Comment parler de diabolisation ?

par yvesduc
mardi 20 janvier 2009

Mon article sur la provocation de Dieudonné au Zénith publié la semaine dernière (1) ne fut pas contredit sur l’essentiel, mais fut dans une certaine mesure une source de malentendus sur lesquels je souhaite revenir.

Étudier la diabolisation, puisque tel en était le cœur, suppose d’étudier des personnes diabolisées. La difficulté de l’exercice tient dans le risque que le lecteur réagisse sur les diabolisés et non sur l’étude. Étudier la diabolisation ne signifie naturellement pas absoudre les diabolisés de tout reproche, ni qu’il ne faut s’indigner de rien ! Il convient en revanche de savoir en quoi la diabolisation n’est ni une haine, ni une critique ordinaires.

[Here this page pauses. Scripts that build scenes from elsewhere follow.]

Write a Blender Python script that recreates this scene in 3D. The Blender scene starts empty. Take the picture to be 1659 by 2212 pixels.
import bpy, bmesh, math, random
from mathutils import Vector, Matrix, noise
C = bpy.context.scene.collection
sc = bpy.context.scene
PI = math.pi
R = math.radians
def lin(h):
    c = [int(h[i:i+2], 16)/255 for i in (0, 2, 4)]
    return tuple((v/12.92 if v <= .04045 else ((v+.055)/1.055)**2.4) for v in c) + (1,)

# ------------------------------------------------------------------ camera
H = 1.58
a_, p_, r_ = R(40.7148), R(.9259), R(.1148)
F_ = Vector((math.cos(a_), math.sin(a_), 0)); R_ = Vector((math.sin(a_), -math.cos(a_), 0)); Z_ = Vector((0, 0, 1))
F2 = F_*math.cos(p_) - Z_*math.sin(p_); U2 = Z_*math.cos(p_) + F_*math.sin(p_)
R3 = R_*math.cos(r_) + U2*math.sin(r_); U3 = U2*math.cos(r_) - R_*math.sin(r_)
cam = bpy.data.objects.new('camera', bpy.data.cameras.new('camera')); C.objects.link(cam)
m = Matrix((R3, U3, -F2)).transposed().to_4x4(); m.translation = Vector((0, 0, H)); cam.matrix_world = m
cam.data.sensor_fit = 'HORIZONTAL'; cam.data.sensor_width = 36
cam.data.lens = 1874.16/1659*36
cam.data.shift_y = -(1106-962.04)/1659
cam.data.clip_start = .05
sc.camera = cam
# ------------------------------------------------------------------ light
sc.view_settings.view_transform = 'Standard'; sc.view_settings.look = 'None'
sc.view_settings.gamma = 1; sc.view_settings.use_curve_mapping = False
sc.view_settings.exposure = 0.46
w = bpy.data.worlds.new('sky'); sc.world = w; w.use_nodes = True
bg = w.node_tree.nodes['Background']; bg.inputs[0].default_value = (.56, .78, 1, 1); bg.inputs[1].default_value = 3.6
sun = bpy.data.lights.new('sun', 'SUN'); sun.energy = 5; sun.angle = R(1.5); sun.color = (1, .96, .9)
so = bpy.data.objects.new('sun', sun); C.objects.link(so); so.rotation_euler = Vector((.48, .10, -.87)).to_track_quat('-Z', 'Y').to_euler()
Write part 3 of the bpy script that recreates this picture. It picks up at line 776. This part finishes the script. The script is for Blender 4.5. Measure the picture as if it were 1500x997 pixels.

Mon article précédent insistait sur le fait que la diabolisation s’accommode bien d’un renversement des valeurs. Celui-ci insistera sur un étrange mode de propagation : la “contamination”. J’en ai vécu un épisode particulièrement subtil, qui illustrera mieux mon propos qu’un long discours. Une association à laquelle j’appartiens (appelons-là “ASSO”), représentée par un collègue et moi-même, s’était jointe à un collectif d’associations pacifistes, à l’initiative de l’une d’entre elles (appelons-là “PAC”), avec l’objectif de monter une grande manifestation anti-guerre à Paris (qui eut lieu). Les réunions se succédaient et au cours de l’une d’elles, je commis l’erreur de prononcer le nom d’une certaine association pro-palestinienne : appelons-là “PAL”. Que n’avais-je dit là ! PAC me contacta quelques jours après, indiqua que PAL était indésirable et me demanda d’éclaircir nos rapports avec eux. Je commis l’erreur d’être honnête : nous les avions rencontrés plusieurs fois. En fait, nous étions sommés par PAC de couper tout contact avec PAL, bien que je comprenne entre les lignes que c’était déjà presque trop tard puisque nous les avions rencontrés. Quelle était cette histoire ? Renseignements pris des deux côtés, il était reproché à PAL d’avoir un jour invité à une conférence une personne suspectée d’antisémitisme. Donc, et pour résumer, une personne avait vu une personne qui avait vu une personne suspectée d’antisémitisme... Après cet épisode, nous ne reçurent plus les courriers de PAC nous invitant aux réunions et les contacts furent rompus : par mesure de prudence (?), nous étions traités comme des antisémites avérés ! (c’était a priori la seule raison ; un ami à nous d’une autre association restait dans la course et nous informait des suites du projet)


La contamination repose sur des arguments comme : “Untel est l’ami de untel”, “Untel a été vu aux côtés de untel lors de tel événement”, “Voyez cette photo où ils sont côte-à-côte”, etc. Elle repose sur l’idée que les bonnes convictions sont forcément faibles et les mauvaises, forcément fortes, et donc que les premières n’ont aucune chance si elles sont confrontées aux secondes. Le simple contact est fatal. Entre parenthèses, que voilà une drôle de façon d’envisager les bonnes convictions ! Peut-être les diabolisateurs ne sont-ils pas si sûrs de leurs bonnes convictions ? Refermons la parenthèse...

L’une des conséquences de la contamination est de priver de parole le diabolisé : alors qu’une personne critiquée conserve le droit de se défendre dans les médias, inviter un diabolisé est perçu comme une provocation par une partie de l’opinion, au point que le journaliste peut craindre d’être lui-même contaminé, accusé de contribuer à répandre des idées nauséabondes. Une autre conséquence est qu’elle dissuade de vérifier les faits, chacun ayant peur du contact avec les propos coupables. Enfin, une personne diabolise parce qu’elle sait que les autres diabolisent, et parce qu’en acceptant une relation “douteuse”, elle risque la contamination (par les autres). Ainsi, la diabolisation peut contredire l’intime conviction. Pour toutes ces raisons, à l’inverse d’une critique ordinaire et à l’intérieur même de son inversion des valeurs, la diabolisation maximise le risque d’erreur.

Sans ces faillites intellectuelles, on n’en viendrait pas à haïr plus fort encore un humoriste qui n’a tué personne, qu’un Chef d’État responsable de centaines de milliers de morts et d’une crise économique mondiale. Faute de pouvoir stopper la machine folle, Dieudonné l’alimente pour nous faire rire de son ridicule et nous en détailler la mécanique. Victime d’une diabolisation non méritée, Dieudonné (qui n’est ni antisémite, ni d’extrême-droite, faut-il le répéter et le répéter encore) sait mieux que personne comment elle fonctionne.